Een asbakje als territorium
Met Moortje wist hij inderdaad goeie maatjes te worden, ook doordat hij in al zijn lulligheid totaal geen bedreiging voor de oudste kater des huizes vormde. Hetgeen ons het meest van ons “Belgie-de Boer”, is bij gebleven, zijn niet de dolste capriolen en zijn kattenkwaad. Maar meer zijn minder slimme ongelukjes, zoals op het aanrecht mee zitten kijken wat het vrouwtje deed en daardoor boven op een brandende sigaret te gaan zitten.

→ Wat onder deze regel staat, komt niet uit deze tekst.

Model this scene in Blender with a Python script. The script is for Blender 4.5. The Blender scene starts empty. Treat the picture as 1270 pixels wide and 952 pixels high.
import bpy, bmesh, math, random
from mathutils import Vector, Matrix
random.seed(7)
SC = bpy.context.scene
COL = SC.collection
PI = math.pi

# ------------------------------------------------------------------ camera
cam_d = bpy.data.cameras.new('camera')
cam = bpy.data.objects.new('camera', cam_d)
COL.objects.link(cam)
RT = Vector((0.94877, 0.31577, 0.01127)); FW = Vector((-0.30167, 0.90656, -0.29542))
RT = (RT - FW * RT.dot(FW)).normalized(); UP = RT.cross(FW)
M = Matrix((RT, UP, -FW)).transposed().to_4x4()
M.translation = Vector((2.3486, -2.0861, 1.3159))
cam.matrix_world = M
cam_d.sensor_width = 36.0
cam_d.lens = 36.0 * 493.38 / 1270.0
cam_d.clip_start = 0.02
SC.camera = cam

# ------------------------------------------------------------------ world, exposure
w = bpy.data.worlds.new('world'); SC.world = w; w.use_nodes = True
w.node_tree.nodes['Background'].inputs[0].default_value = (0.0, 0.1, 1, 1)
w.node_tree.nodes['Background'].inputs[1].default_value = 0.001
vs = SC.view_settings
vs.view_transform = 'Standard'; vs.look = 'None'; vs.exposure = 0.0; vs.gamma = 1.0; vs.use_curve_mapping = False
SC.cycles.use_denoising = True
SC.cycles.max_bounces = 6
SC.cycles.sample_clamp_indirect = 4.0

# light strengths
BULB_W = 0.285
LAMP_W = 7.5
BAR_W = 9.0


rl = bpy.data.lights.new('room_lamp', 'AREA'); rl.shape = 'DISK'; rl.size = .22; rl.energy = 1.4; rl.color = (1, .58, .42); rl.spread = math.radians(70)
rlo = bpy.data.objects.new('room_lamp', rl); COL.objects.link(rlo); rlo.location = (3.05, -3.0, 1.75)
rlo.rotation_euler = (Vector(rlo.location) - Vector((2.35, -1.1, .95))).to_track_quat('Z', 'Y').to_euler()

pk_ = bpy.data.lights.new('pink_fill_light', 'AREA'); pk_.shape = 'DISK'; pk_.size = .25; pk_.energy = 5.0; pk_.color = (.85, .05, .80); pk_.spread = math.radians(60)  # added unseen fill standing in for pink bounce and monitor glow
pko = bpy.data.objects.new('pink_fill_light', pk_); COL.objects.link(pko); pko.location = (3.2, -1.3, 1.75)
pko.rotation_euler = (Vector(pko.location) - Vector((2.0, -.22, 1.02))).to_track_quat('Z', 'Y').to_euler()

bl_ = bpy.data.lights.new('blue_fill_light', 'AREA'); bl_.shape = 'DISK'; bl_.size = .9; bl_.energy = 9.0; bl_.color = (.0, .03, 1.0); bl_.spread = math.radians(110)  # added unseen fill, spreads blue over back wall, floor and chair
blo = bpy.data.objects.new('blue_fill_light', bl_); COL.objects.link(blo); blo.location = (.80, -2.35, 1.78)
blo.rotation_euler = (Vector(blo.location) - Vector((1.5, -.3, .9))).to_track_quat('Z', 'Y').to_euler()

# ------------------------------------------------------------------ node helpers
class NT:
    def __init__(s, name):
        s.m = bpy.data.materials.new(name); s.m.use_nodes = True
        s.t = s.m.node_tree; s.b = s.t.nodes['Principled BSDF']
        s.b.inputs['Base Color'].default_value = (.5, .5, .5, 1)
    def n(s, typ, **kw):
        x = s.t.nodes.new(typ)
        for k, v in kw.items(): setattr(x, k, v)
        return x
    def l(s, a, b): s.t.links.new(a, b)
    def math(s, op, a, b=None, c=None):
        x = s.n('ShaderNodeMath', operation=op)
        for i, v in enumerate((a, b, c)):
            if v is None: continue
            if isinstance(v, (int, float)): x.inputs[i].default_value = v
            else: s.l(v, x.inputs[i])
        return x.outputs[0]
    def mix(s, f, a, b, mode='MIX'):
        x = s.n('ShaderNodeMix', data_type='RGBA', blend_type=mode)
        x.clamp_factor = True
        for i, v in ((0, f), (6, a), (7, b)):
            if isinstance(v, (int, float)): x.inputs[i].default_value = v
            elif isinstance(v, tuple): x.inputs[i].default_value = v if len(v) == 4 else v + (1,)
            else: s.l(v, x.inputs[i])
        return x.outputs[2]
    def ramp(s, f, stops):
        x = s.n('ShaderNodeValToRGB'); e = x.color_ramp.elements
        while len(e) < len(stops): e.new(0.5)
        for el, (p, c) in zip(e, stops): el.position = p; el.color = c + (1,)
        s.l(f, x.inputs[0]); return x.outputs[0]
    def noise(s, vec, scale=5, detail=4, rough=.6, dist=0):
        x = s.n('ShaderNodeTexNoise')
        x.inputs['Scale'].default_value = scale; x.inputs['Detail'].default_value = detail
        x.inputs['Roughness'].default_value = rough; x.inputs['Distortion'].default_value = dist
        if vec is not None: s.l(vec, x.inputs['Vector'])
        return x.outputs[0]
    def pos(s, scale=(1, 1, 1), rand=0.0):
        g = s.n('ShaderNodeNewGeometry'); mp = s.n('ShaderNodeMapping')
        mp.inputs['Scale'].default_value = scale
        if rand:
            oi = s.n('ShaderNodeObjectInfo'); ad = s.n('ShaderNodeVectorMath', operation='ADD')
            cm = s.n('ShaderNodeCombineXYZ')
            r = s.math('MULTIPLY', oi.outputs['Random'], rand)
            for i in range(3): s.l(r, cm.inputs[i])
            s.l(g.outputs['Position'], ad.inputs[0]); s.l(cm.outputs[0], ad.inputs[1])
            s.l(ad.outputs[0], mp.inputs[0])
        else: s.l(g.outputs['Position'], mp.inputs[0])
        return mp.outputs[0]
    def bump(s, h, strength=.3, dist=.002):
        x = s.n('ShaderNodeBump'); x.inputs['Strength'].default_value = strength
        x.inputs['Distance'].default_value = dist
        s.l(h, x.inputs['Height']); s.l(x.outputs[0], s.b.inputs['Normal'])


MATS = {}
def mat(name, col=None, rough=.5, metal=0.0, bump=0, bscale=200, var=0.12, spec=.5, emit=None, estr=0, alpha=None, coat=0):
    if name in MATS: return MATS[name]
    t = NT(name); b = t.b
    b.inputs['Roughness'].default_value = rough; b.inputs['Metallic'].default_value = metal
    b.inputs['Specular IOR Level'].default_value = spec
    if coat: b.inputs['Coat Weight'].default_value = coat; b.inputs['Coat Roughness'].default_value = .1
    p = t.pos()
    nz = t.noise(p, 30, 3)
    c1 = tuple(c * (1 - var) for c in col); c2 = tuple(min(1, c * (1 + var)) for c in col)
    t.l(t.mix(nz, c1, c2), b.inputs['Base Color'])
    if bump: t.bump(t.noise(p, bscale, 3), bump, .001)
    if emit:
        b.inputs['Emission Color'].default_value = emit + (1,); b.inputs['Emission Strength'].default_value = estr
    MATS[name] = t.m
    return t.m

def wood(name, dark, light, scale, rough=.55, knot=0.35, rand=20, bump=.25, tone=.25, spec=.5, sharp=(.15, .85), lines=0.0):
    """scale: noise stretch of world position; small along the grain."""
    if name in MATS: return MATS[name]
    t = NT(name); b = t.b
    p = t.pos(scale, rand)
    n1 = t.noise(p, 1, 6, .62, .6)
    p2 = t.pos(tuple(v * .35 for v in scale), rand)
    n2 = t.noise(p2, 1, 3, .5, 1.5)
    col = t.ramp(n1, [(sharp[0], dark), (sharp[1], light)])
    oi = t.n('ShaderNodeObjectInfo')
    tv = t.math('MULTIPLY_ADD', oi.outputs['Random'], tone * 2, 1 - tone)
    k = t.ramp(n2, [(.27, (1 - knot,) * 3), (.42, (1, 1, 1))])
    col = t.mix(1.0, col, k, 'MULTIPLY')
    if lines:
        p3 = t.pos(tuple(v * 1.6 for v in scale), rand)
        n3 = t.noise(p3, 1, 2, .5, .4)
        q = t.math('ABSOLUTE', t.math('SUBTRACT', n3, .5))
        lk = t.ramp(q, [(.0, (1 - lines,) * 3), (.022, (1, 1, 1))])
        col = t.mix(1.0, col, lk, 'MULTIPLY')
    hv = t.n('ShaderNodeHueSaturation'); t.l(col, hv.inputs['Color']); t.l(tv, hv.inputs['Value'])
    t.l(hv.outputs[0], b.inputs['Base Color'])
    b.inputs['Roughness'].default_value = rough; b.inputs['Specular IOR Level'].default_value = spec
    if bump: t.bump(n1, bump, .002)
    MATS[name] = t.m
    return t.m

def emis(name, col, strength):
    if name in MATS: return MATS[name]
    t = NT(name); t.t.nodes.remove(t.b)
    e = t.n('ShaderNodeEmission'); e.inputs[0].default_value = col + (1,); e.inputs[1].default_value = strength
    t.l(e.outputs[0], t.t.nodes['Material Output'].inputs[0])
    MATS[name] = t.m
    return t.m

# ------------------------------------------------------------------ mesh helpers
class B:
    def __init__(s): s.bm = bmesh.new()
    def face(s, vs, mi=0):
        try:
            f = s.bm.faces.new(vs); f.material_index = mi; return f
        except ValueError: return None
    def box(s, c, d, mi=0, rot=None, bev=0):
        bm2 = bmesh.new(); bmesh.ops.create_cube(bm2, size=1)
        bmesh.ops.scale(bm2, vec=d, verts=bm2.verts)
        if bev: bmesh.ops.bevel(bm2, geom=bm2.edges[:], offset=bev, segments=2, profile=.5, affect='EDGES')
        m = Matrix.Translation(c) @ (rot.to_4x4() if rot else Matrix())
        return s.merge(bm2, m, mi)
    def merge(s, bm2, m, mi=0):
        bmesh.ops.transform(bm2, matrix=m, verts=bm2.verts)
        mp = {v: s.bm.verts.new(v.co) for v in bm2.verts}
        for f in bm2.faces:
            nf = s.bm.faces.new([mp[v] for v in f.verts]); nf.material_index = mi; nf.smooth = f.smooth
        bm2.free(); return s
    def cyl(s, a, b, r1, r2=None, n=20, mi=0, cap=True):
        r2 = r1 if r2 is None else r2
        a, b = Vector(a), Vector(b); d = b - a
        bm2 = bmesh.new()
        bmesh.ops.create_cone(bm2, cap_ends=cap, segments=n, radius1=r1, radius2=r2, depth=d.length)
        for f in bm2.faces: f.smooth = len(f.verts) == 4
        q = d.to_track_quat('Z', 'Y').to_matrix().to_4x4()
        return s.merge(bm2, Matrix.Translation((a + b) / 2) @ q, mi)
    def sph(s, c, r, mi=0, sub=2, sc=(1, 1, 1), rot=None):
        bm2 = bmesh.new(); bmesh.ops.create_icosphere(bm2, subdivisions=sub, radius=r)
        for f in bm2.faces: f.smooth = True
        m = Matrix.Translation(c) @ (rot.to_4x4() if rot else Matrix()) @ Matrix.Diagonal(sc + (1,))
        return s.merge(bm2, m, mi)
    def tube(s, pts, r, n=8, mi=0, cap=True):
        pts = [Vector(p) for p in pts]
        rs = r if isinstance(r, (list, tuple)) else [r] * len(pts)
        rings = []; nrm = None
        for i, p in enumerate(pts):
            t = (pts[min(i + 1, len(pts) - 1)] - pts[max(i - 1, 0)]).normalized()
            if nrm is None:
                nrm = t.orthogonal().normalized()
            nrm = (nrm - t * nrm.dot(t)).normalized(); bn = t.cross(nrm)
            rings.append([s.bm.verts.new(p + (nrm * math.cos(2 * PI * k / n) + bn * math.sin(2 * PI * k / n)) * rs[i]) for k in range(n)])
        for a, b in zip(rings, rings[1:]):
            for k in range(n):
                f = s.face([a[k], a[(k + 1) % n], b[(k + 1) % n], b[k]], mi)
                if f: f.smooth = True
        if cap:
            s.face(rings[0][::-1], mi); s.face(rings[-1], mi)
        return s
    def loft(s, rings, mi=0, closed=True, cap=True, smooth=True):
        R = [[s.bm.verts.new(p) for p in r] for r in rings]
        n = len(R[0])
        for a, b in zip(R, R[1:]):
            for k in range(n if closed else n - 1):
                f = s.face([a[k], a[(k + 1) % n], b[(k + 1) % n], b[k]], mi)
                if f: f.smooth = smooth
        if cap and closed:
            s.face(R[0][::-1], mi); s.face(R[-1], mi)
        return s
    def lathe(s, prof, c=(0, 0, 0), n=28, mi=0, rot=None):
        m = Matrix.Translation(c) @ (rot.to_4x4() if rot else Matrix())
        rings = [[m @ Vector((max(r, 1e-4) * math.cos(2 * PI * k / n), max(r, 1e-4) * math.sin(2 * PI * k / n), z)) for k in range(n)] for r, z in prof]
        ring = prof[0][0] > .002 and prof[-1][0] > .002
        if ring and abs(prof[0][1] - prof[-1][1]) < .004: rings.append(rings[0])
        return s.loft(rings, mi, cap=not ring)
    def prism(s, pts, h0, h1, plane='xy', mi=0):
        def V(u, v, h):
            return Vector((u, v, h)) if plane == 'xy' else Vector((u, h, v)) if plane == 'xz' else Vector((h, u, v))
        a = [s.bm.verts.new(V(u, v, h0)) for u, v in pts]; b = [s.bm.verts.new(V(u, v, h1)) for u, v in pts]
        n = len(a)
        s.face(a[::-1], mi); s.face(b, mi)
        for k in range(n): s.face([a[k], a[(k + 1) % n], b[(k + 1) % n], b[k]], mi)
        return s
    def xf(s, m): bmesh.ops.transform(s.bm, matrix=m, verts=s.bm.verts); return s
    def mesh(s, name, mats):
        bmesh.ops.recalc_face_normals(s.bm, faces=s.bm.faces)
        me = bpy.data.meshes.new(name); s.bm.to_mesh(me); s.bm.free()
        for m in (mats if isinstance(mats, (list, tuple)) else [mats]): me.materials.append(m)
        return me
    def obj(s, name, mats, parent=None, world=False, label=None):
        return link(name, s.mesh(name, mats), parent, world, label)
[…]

Tegelijk dat er een schroeilucht ons neus binnenkwam, werd bij Jansentje een pijnsignaal afgegeven, waardoor hij wegvloog als de brandweer. Toen er even een knoop aan een jasje was genaaid, bleef naald en zwart draad achter in het asbakje. Kennelijk het territorium van Jansen. Want ook nu weer werd, op een onbewaakt moment, de inhoud van t sigaretten- bakje niet ongemoeid gelaten.Opeens keek Jansentje ons wat lullig aan, met een zwarte lange draad uit z’n bekkie. Heel voorzichtig is toen de naald vanuit z’n maagje naar boven gehesen. “Het zou Belgie-de Boer weer niet wezen”, want ook een tweede keer was later de naald zijn maagje ingedaald, wat gelukkig opnieuw door lang zwart garen werd gemaskeerd. Ook toen kon de naald, zonder interne schade aan te richten, worden opgetakeld
Hoewel de lulligheid ten top, was hij wel een ontzettende knuffelkater, wat hij aanmoedigde door z’n nekkie naar je toe te draaien. De knuffels werden met een stationair draaiende knormotormachine in dank aanvaard. Toen zijn maatje Moortje overleed werd hij door een spierwitte schoonheid van een Turkse Angora opgevolgd, waar Jansentje het opnieuw heel goed mee kon vinden. Van dat kleine witte dreumesje heeft hij werkelijk alles goed gevonden. Uiteindelijk komt er dan toch de tijd dat zijn gedrag ineens niet meer vanzelfsprekend is. Jansentje’s ogen begonnen raar rood te worden. Langzaam maar zeker werd hij blind. Wat niet wegnam dat hij steevast zijn tafel, tussen de hoekbank, bleef opzoeken. Nu ineens wel, met een heel intelligent instinct, vond hij zonder het licht in z’n ogen, nog steeds alle belangrijke plekjes in ons huis. De dierenarts had toen al, het was 1987, bij onze lieve Belg Aids geconstateerd, wat ons makkertje heel snel, op 12 jarige leeftijd, fataal zou worden. Alsof Jansentje het zelf ook al had begrepen, sliep hij zijn laatste nacht op bed, tussen ons in, waar hij uiteindelijk in coma raakte en bij de dierenarts rustig insliep.